On August 15, 2016, Colleen Whitedeer began a walk to raise awareness about the problem of missing and murdered Indigenous men. She walked 261 miles to her destination of the legislative building in Regina, arriving November 30.

Whitedeer started her walk in Prince Albert on the bridge where her brother Timothy Charlette was last seen. He went missing October 8, 2014, along with his girlfriend, Beatrice Adam. Adam’s body was found October 11, but Charlette remains missing.

Whitedeer’s mother, Elizbeth Charlette, walked with her the whole time, “except for maybe two days,” said Whitedeer.

Her long journey was not always easy. “It was discouraging. Many times I felt like giving up,” she said.

She persevered, and found support from Indigenous and non-Indigenous people along the way. Support came in many forms, from honking horns as people drove past, to giving money for gas, or wanting to learn more about what she was doing.

Whitedeer agrees that the problem of Missing and Murdered Indigenous Women is an important issue, but does not want people to forget that it is also a problem for Indigenous men. “Indigenous men who go missing are often homeless and forgotten, and that’s why I came up with Voices of Forgotten Indigenous Men,” she said.

She is fighting to have the official inquiry into Missing and Murdered Indigenous Women be made inclusive for men as well.

“I have a big task ahead,” she said, adding that she will continue to be a voice for them.

In a press release, Whitedeer noted that statistics from the Saskatchewan Association of Chief of Police indicate there are 162 registered cases of missing and murdered Indigenous people in Saskatchewan alone. Of those cases, 69 are Indigenous men, 26 Indigenous women, 67 are non-Indigenous, and 29 have been located.
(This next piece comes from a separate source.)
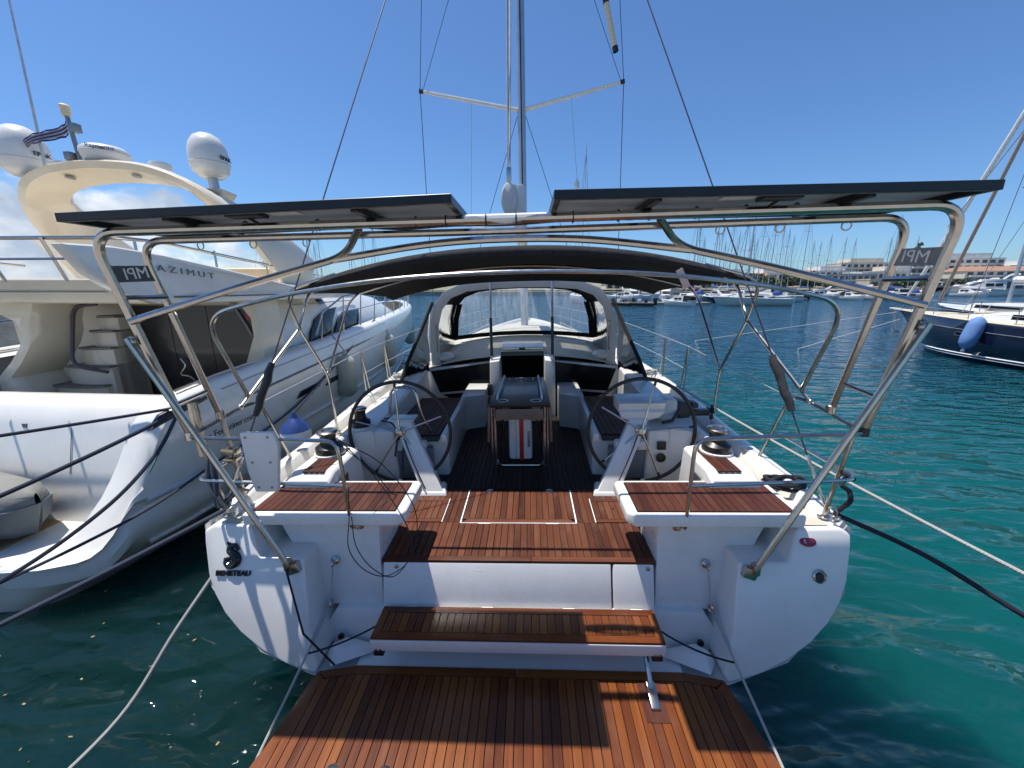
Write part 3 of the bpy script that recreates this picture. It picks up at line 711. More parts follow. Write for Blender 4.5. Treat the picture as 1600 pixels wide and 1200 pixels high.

“It is unacceptable and discriminatory to limit an inquiry of murdered and missing Indigenous women and girls alone. Indigenous men/boys account for over 70 percent of total Indigenous murder victims in Canada. This does not include, numbers from residential schools, I can guarantee that if we include those numbers, we would see a drastic increase among missing Indigenous peoples in Saskatchewan. I would also like to make note there is a higher percentage of Indigenous Men who are missing among Indigenous Peoples,” said Whitedeer.